Langevin-Gradient Rerandomization

This paper proposes Langevin-Gradient Rerandomization (LGR), a novel sampling method that overcomes the computational bottlenecks of standard rerandomization in high-dimensional settings by utilizing Stochastic Gradient Langevin Dynamics to navigate a continuous relaxation of the assignment space, thereby generating balanced randomizations orders of magnitude faster while maintaining valid inference through randomization tests.

Antônio Carlos Herling Ribeiro Junior

Published 2026-04-10
📖 4 min read☕ Coffee break read

Imagine you are a chef trying to host a dinner party. You have a long list of guests (the covariates), and you need to split them into two groups: the "VIPs" (Treatment) and the "Regulars" (Control).

Your goal is to make sure both groups are perfectly balanced. If the VIPs happen to be all tall, athletic, and love spicy food, while the Regulars are all short, sedentary, and hate spice, you can't tell if your new recipe (the treatment) actually works. You might just be seeing the results of the imbalance.

The Old Way: The "Blindfolded Search"

For decades, the standard way to solve this was Rerandomization.
Imagine you are blindfolded in a giant warehouse filled with millions of possible seating charts. You pick one chart at random, check if the groups are balanced, and if they aren't, you throw it away and pick another.

  • The Problem: If you have only a few guests, this is easy. But if you have hundreds of guests and dozens of traits to balance (height, weight, age, diet, etc.), the odds of finding a perfect chart by pure luck become astronomically low. You could spend your whole life picking charts and never find a good one. This is the "Curse of Dimensionality."

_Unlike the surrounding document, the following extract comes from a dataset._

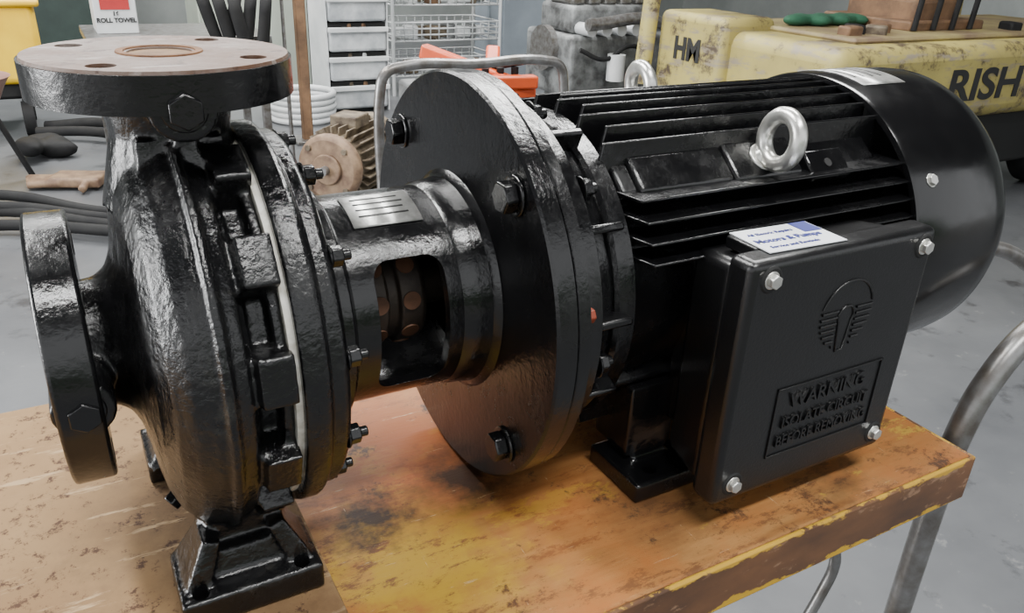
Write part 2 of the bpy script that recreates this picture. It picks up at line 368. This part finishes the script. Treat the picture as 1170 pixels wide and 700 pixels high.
obj("cooling_fins",bm,M_motor,motor,True,.0011,2)
bm=bmesh.new(); PA=41
for s in (1,-1):
    rot=Matrix.Rotation(math.radians(PA*s),3,'X')
    y,z=radial(.126,PA*s); add_box(bm,(.245,y,z),(.30,.030,.022),rot)
    y,z=radial(.131,PA*s); add_box(bm,(.250,y,z),(.080,.040,.024),rot)
    y,z=radial(.130,PA*s); add_box(bm,(.160,y,z),(.100,.036,.024),rot)
    rot=Matrix.Rotation(math.radians(135*s),3,'X'); y,z=radial(.122,135*s); add_box(bm,(.255,y,z),(.31,.040,.020),rot)
obj("lifting_pads",bm,M_motor,motor,True,.004,3)
for i,s in enumerate((1,-1)):
    pa=PA*s if s>0 else -37
    d=Vector((0,)+radial(1,pa)); base=Vector((.250 if s>0 else .262,0,0))+d*.1415
    bm=bmesh.new(); add_cyl(bm,base-d*.012,base+d*.003,.014,seg=32); add_cyl(bm,base+d*.003,base+d*.008,.010,.007,seg=32)
    obj("eyebolt_collar_%d"%i,bm,M_zinc,motor,True,.001)
    c=base+d*.0265; t=d.cross(Vector((1,0,0))).normalized(); an=.15
    w=(t*math.cos(an)+Vector((1,0,0))*math.sin(an)).normalized()
    tube("eyebolt_ring_%d"%i,[c+d*.0205*math.cos(k*math.pi/8)+w*.0205*math.sin(k*math.pi/8) for k in range(16)],.0072,M_zinc,motor,cyc=True)
y,z=radial(.141,47); box("pad_tapped_block",(.318,y,z),(.048,.028,.012),M_motor,motor,.002,Matrix.Rotation(math.radians(47),3,'X'))
n_=Vector((0,)+radial(1,47)); cc=Vector((.318,y,z)); cyl("pad_hole",cc+n_*.0055,cc+n_*.0066,.0042,M_dark,motor,seg=16)
lathe("fan_cowl",[(.408,.150),(.408,.1555),(.412,.157),(.530,.157),(.546,.1555),(.557,.151),(.564,.143),(.566,.132),(.566,.04),(.562,.04),(.55,.12),(.42,.150)],M_cowl,motor,seg=160,closed=True)
cyl("cowl_grille_hub",(.560,0,0),(.5675,0,0),.045,M_cowl,motor)
for k in range(5): lathe("cowl_grille_ring_%d"%k,[(.5655,.05+.017*k),(.569,.05+.017*k),(.569,.055+.017*k),(.5655,.055+.017*k)],M_cowl,motor,closed=True)
for i,a in enumerate((60,120,-62)):
    y,z=radial(.157,a); d=Vector((0,y,z)).normalized(); hexbolt("cowl_screw_%d"%i,(.434,y,z),d,.0055,.004,M_zinc,motor)
patch("cowl_rating_plate",.428,.492,-16,16,.1578,M_alu,motor)
for k in range(4): patch("rating_line_%d"%k,.436+.013*k,.439+.013*k,-12,9,.1582,M_ink,motor,6,.0002)
bm=bmesh.new()
for x in (.145,.365):
    for s in (-1,1):
        add_box(bm,(x,s*.112,TZ+.0095),(.076,.074,.019))
        add_box(bm,(x,s*.098,-.145),(.040,.040,.05),taper=(.8,.7)); add_box(bm,(x,s*.088,-.12),(.052,.05,.07))
mf=obj("motor_feet",bm,M_motor,motor); fuse(mf,.0025,2,.5)
c_=[]
for x in (.145,.365):
    for s in (-1,1):
        b_=bmesh.new(); add_cyl(b_,(x-.012,s*.132,-.3),(x-.012,s*.132,-.10),.007); c_.append(b_)
cut(mf,c_,70)
for i,a in enumerate((112,86,58,25,-15,-60,150)):
    y,z=radial(.148,a); box("shield_rib_%d"%i,(.062,y*.95,z*.95),(.030,.007,.026),M_motor,motor,.002,Matrix.Rotation(math.radians(a),3,'X'))
for i,a in enumerate((100,135,45,10)):
    y,z=radial(.1465,a); hexbolt("flange_nut_%d"%i,(.050,y,z),(1,0,0),.009,.010,M_motor,motor,stud=.006)
y,z=radial(.163,80); hexbolt("red_marked_bolt",(.024,y,z),(1,0,0),.006,.008,M_redm,motor,washer=False)
# terminal box
YF=-.2078; ZT=.0675
bm=bmesh.new(); add_box(bm,(.246,-.155,-.045),(.206,.052,.206))
for v in bm.verts:
    if v.co.y>-.15: v.co.x=.246+(v.co.x-.246)*.92; v.co.z=-.043+(v.co.z+.043)*.94
obj("terminal_box_body",bm,M_box,motor,True,.008,3)
bx("terminal_box_neck",.165,.335,-.14,-.100,-.130,.040,M_box,motor,.008,3)
bx("terminal_box_cover",.137,.349,YF,-.180,-.153,ZT,M_box,motor,.007,4)
for i,(x,z) in enumerate(((.157,.0525),(.333,.0525),(.157,-.1335),(.333,-.1335))):
    lathe("cover_screw_recess_%d"%i,[(-.0005,.0),(-.0012,.0095),(.0,.011),(.003,.011)],M_dark,motor,32,(x,YF,z),'y')
    hexbolt("cover_screw_%d"%i,(x,YF-.0005,z),(0,-1,0),.0058,.006,M_zinc,motor)
fr=lambda x,z: frame((x,YF-.0004,z),(1,0,0),(0,0,1))
bxs=[(.190,.318,-.0520,-.0505),(.190,.318,-.1185,-.1170),(.190,.1915,-.1185,-.0505),(.3165,.318,-.1185,-.0505)]
for i,(a,b2,c,d) in enumerate(bxs): bx("warning_frame_%d"%i,a,b2,YF-.0014,YF+.001,c,d,M_box,motor,.0003)
text("warning_text_top","WARNING",.0195,M_box,fr(.252,-.0655),motor,.0016,.0002,sx=.98)
text("warning_text_mid","ISOLATE CIRCUIT",.0150,M_box,fr(.254,-.086),motor,.0016,.0001,sx=.90)
text("warning_text_low","BEFORE REMOVING",.0150,M_box,fr(.254,-.104),motor,.0016,.0001,sx=.85)
def arc(r0,a0,a1,cx,cz,n=20): return [(cx+r0*math.sin(math.radians(a0+(a1-a0)*i/n)),YF-.0003,cz+r0*math.cos(math.radians(a0+(a1-a0)*i/n))) for i in range(n+1)]
cx,cz=.253,.006
tube("emblem_arc",arc(.030,-75,75,cx,cz),.0011,M_box,motor,smooth=False)
tube("emblem_stem",arc(.009,-120,120,cx,cz-.002)+[(cx+.004,YF-.0003,cz-.034),(cx-.004,YF-.0003,cz-.034),arc(.009,-120,120,cx,cz-.002)[0]],.0011,M_box,motor,smooth=False)
for k in range(7):
    z=cz+.004-.0055*k; w0=math.sqrt(max(.030**2-(z-cz+.001)**2,.0001))
    for s in (-1,1): tube("emblem_bar_%d_%d"%(k,s),[(cx+s*.011,YF-.0003,z),(cx+s*w0,YF-.0003,z)],.0012,M_box,motor,smooth=False)
lz=ZT+.0018
box("supplier_label",(.205,-.175,ZT+.001),(.080,.046,.0010),M_label,motor,.0002,Matrix.Rotation(-.05,3,'Z'))
box("label_blue_corner",(.235,-.164,ZT+.0013),(.018,.020,.0012),M_blue,motor,0,Matrix.Rotation(-.05,3,'Z'))
bx("label_backing_lip",.163,.247,-.184,-.150,ZT-.010,ZT+.0004,M_box,motor,.002)
text("label_text","Motors & Pumps",.0098,M_blue,frame((.202,-.178,lz),(1,-.05,0),(.05,1,0)),motor,.0002,.0002)
text("label_text_small","All Electric Repairs",.006,M_blue,frame((.196,-.164,lz),(1,-.05,0),(.05,1,0)),motor,.0002)
text("label_text_tiny","Service and Rewinds",.006,M_blue,frame((.197,-.190,lz),(1,-.05,0),(.05,1,0)),motor,.0002)
tube("supply_cable",[(.46,-.02,-.10),(.56,-.02,-.10),(.66,-.04,-.065),(.80,-.06,-.09),(1.1,-.1,-.4),(1.5,-.1,FZ+.012),(1.9,-.1,FZ+.012)],.010,M_steel,motor)
# ------------------------------------------------------------ TABLE
table=empty("workshop_trolley_table")
bx("table_top",-.95,.460,-.238,.252,TZ-.045,TZ-.0005,M_table,table,.003)
bx("edge_board_front",-.95,.463,-.2425,-.2375,TZ-.052,TZ-.001,M_edge,table,.002)
bx("edge_board_end",.4585,.4635,-.2425,.255,TZ-.052,TZ-.001,M_edge,table,.002)
for i,(x,yy) in enumerate(((.487,-.205),(-.93,-.20),(.36,.20),(-.93,.20))):
    if i==0: tube("leg_%d"%i,[(x,yy,FZ+.02),(x,yy,-.5),(x,yy,-.25),(x+.004,yy,-.19),(x+.03,yy,-.125),(x+.09,yy,-.075),(x+.20,yy,-.06),(x+.40,yy,-.06),(x+.46,yy,-.05)],.0135,M_steel,table)
    else: tube("leg_%d"%i,[(x,yy,FZ+.02),(x,yy,TZ-.05)],.0135,M_steel,table,smooth=False)
bx("lower_shelf",-.93,.40,-.20,.22,FZ+.20,FZ+.22,M_steel,table,.003)
for i,(x,yy) in enumerate(((.487,-.20),(-.9,-.20),(.36,.20),(-.9,.20))): cyl("castor_%d"%i,(x,yy-.012,FZ+.05),(x,yy+.012,FZ+.05),.05,M_rubber,table)
tube("leg_stay",[(.487,-.20,-.30),(.45,-.20,-.23)],.008,M_steel,table,smooth=False)
tube("brake_rod",[(.30,-.19,TZ-.056),(.31,-.19,-.27),(.345,-.19,-.29),(.36,-.19,-.32),(.35,-.19,-.36),(.30,-.19,-.45)],.006,M_steel,table)
card=bx("cardboard_sheet",-.90,-.160,-.236,.248,TZ,TZ+.0022,M_card,None,.0008)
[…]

The New Way: The "GPS Guide" (LGR)

This paper introduces a new method called Langevin-Gradient Rerandomization (LGR).

Instead of being blindfolded and throwing darts at the wall, LGR gives you a GPS.

  1. The Smooth Map: Instead of jumping between discrete seating charts (which is like walking on a jagged, rocky cliff), LGR turns the problem into a smooth, continuous hill. It creates a "soft" version of the seating chart where guests can be 60% VIP and 40% Regular.
  2. The Gradient (The Slope): The algorithm calculates the "slope" of the imbalance. If the VIP group is too heavy on spicy food lovers, the GPS points you in the direction that reduces that imbalance.
  3. The Random Walk: It doesn't just march straight to the bottom (which would be too rigid). It takes steps down the hill, but occasionally adds a little "jitter" (noise) to ensure it doesn't get stuck in a small dip. This keeps the process fair and random.
  4. The Result: Once it finds a spot on the smooth hill that is low enough (balanced), it snaps the "soft" assignments back into a real, binary list (VIP or Regular).

The Analogy:

  • Old Method (Rejection Sampling): Trying to find a needle in a haystack by blindly grabbing handfuls of hay.
  • Middle Method (PSRR/BRAIN): Trying to find the needle by moving one straw at a time, checking if you're closer. It's better, but still slow in a huge haystack.
  • LGR: Using a metal detector that beeps louder as you get closer to the needle, allowing you to glide straight to the target.

Why Does This Matter?

The paper proves two main things:

  1. Speed: In high-dimensional settings (lots of variables), LGR finds a balanced group orders of magnitude faster than the old methods. It's like switching from walking to flying.
  2. Fairness: Because LGR uses a "GPS" to guide the search, it doesn't pick every balanced group with exactly the same probability (it's not perfectly uniform). However, the authors show that you can still get perfectly accurate scientific results by using a special statistical tool called a Fisher Randomization Test. Think of this as a "fairness audit" that adjusts for the fact that the GPS was used, ensuring the final conclusion about your recipe is still 100% valid.

The Bottom Line

This paper solves a massive computational bottleneck. It allows scientists to run complex, high-precision experiments with hundreds of variables without waiting years for a computer to find a balanced group. It turns a "needle in a haystack" problem into a "guided tour," making better science faster and more reliable.